Sunday, October 7, 2012

Civility Everywhere

Yesterday, Steph and I attended a workshop put on by the League of Woman Voters of Washington at the South Hill Library. Entitled Civility in Our Democracy, the workshop focused on the need for civility, recognizing your triggers and your physical reactions to them, conflict styles and strategies, asking open questions, and neutral issue framing.

Steph wasn't all that keen on going because she's not interested in politics. But as you can see, the tools and skills covered by the workshop apply anywhere--work, school, home, etc.

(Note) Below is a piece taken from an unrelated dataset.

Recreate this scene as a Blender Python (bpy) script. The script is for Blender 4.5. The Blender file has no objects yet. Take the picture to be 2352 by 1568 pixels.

So it turned out to be very beneficial for us both.

1 comment:

Anonymous said...

I respectfully disagree with the League that we have a representative democracy any longer, or the implication that non-elites are the primary source of incivility.

Though, I'm not sure how anyone can claim to be "civil" and knowingly vote for advocates of torture, drone war crimes against noncombatants and first responders, Presidential assassination of US citizens, unilateral Presidential wars, Gitmo, illegal surveillance, corrupt and illegal "fusion centers," indefinite detention, trade deals violently bigoted against workers, Wall Street immunity and deregulation, Citizens United-style corruption, global warming inaction, etc etc.

These are profoundly uncivil actions that have destroyed US civil society. We need to distinguish between civility and docility, between being an engaged American citizen or just another Good German casting a meaningless vote in a plebiscite.

No one can vote for a Republican or Democrat, knowing their policies, and call him or herself a civil person.